Hey, thanks so much for reaching out about your YouTube membership—I truly appreciate your support.

I’ve made the decision to discontinue the premium subscription on my channel. The simple reason is that my other business is now demanding more of my time. Rather than compromise the quality of the scheduled Telemark content by trying to squeeze it in, I’ve decided not to take on more than I can manage. I’m no longer in a position to deliver the level of content your hard-earned money and support deserve, so I’m returning to my original channel format with less frequent uploads.

I can’t thank you enough for the support you’ve given me over the past few years with the premium option. It helped me create some of my favorite Telemark content to date and pushed me to explore new ideas.
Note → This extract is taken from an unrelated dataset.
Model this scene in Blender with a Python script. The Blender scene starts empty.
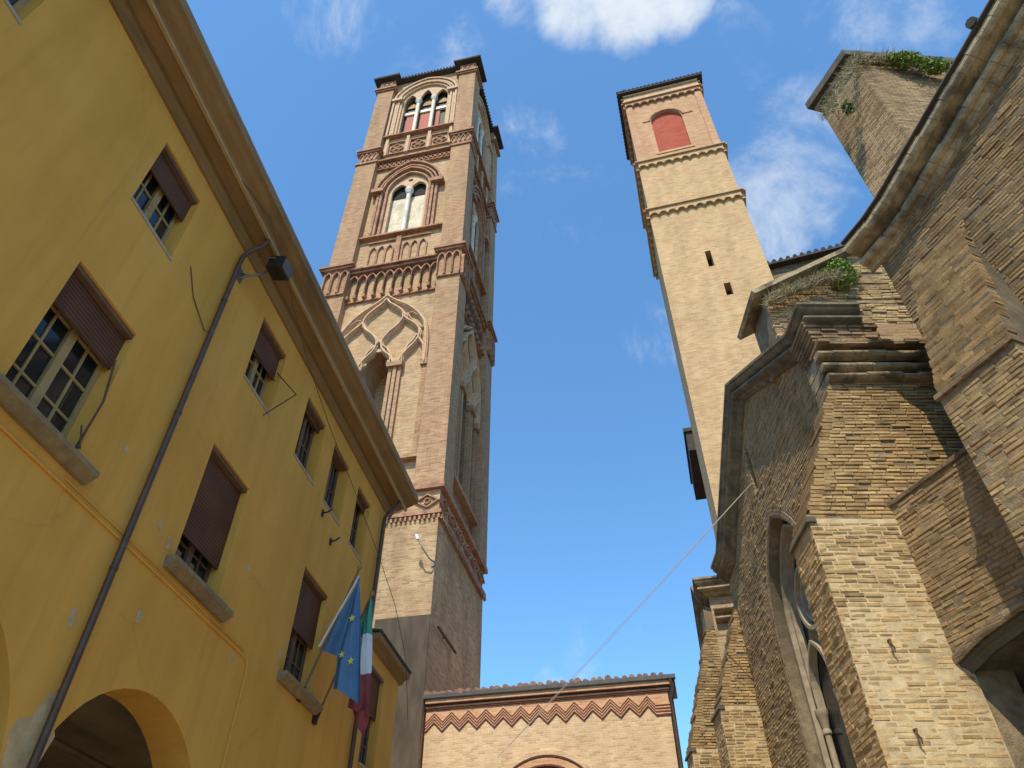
import bpy, bmesh, math, random
from mathutils import Vector, Matrix, geometry
random.seed(7)
PI = math.pi
sc = bpy.context.scene
col = sc.collection

# ------------------------------------------------------------------ camera
FPX, PITCH, EYE = 736.0, math.radians(43.3), 1.6
cam_d = bpy.data.cameras.new('camera'); cam = bpy.data.objects.new('camera', cam_d); col.objects.link(cam)
cam.location = (0, 0, EYE); cam.rotation_euler = (math.radians(90) + PITCH, 0, 0)
cam_d.sensor_width = 36; cam_d.lens = FPX / 1024 * 36; cam_d.clip_start = .05; cam_d.clip_end = 5000
sc.camera = cam

# ------------------------------------------------------------------ light
SUN_AZ, SUN_EL = math.radians(197), math.radians(54)
to_sun = Vector((math.sin(SUN_AZ)*math.cos(SUN_EL), math.cos(SUN_AZ)*math.cos(SUN_EL), math.sin(SUN_EL)))
sd = bpy.data.lights.new('sun', 'SUN'); sd.energy = 4.1; sd.angle = math.radians(.5); sd.color = (1, .89, .68)
so = bpy.data.objects.new('sun', sd); col.objects.link(so); so.rotation_euler = to_sun.to_track_quat('Z', 'Y').to_euler(); so.location = (0, -20, 60)
sc.view_settings.view_transform = 'Standard'; sc.view_settings.look = 'None'
sc.view_settings.exposure = 0.5; sc.view_settings.gamma = 1
SKY_STRENGTH = .15

def ray(x, y):
    u = (x-512)/FPX; v = (384-y)/FPX
    return Vector((u, math.cos(PITCH)-v*math.sin(PITCH), math.sin(PITCH)+v*math.cos(PITCH)))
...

Wishing you an amazing spring and summer—and remember, #SpreadTelemark Always.

— Josh Madsen

Save for a few posts, the Freeheel Life Instagram account remained silent from early April through mid-November, when it came back to life, operated more as a personal platform, while Madsen’s YouTube channel–what was his evolved pulpit–has seen a few reposts of older content. As quickly and forcefully as he attempted to reenter the conversation, Madsen now inhabits a sort of netherregion of relevance.

Madsen’s course seems to show the fraught path of the telemark-focused creator–that whether a manufacturer, retailer, or reporter, the genuflecting turn offers perhaps as many roadblocks to success as it engenders passionate responses from its practitioners.

But it also reflects the current zeitgeist of the wider human culture, and how that continues to rear its head, even in telemark skiing. Social media has come to dominate our lives, granting a conduit for information never before seen. But it has driven most into digital corners. And this has affected a form of skiing that once prided itself in being weird, countercultural, heady, and soulful. Perhaps those core tenets of telemark are now at risk as our own little subculture, long detached from the mainstream, barrels toward the abyss of algorithms and punditry. 

Much to his critique–or perhaps credit–Josh Madsen, for now, seems to worry mostly about other things.